Spare me the rhetoric

I'm so relieved to know the ever vigilant Republican leadership in Congress is ready to stand up to the Democratic plans to revive the economy with a stimulus bill.

Of course, these are the same vigilant Republican leaders who brought us the "Bridge to Nowhere" when they controlled the purse strings.

Ohio's John Boehner and Kentucky's Mitch McConnell are busy insisting they need a place at the table as the bill -- which could now escalate to $1 trillion. Of course, they represent the same Republican leadership that denied the same rights to Democrats -- and which would only advance bills out of the House if they had the backing of a majority of Republicans.

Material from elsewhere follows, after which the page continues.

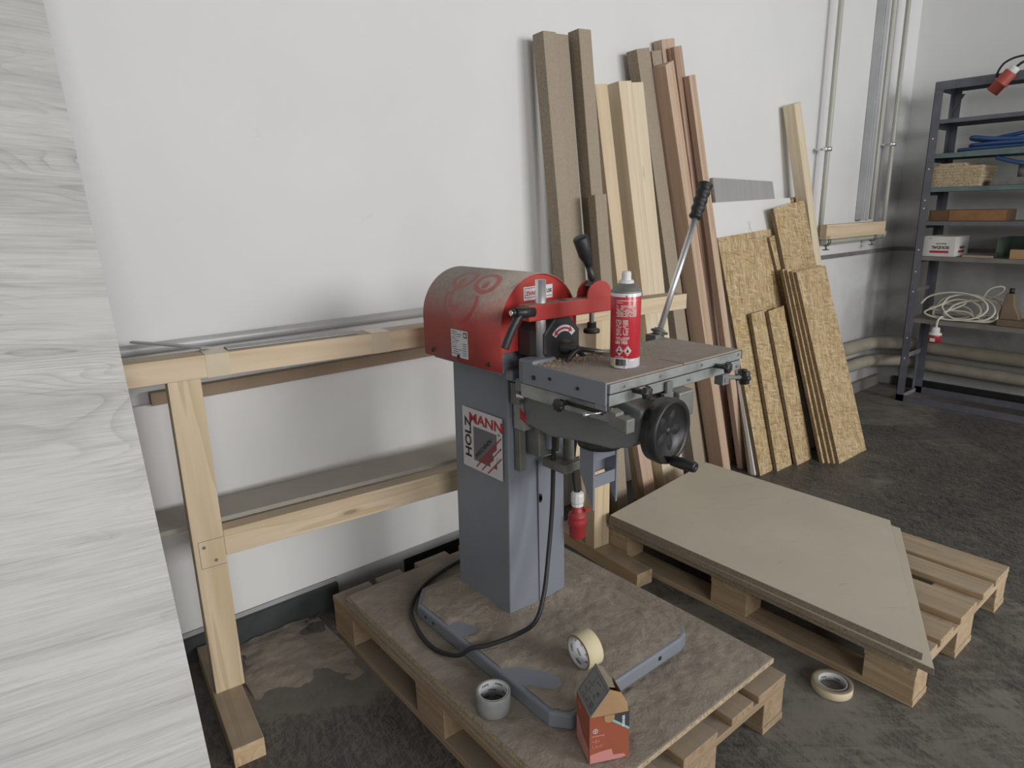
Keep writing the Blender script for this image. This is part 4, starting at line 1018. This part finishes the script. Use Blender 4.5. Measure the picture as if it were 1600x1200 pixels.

And of course these are the same Republicans who -- faced with the detritus of the economy they helped to ruin -- opted to block action on awful but necessary bailouts until they could exact their own special interest goals.

No one questions the need for vigilance in the allocating of another trillion dollars. The first chunk of federal largess has gone by and large to banks and other financial institutions without a lot of oversight. These are the same institutions that got us into the mess because of a lack of oversight from Republican administrative and congressional "leaders."

Both President-elect Barack Obama and Vice President-elect Joe Biden have said earmarks won't fly -- and their reputations will be on the line if the legislation is porked up. A reasonable, bipartisan review of the bill is appropriate.

But the words reasonable and Republican don't seem to go together to well any more. It would be better if Boehner and McConnell offered to work cooperatively rather than draw lines in the sand.

After all, we saw in November what has happened to Republican lines.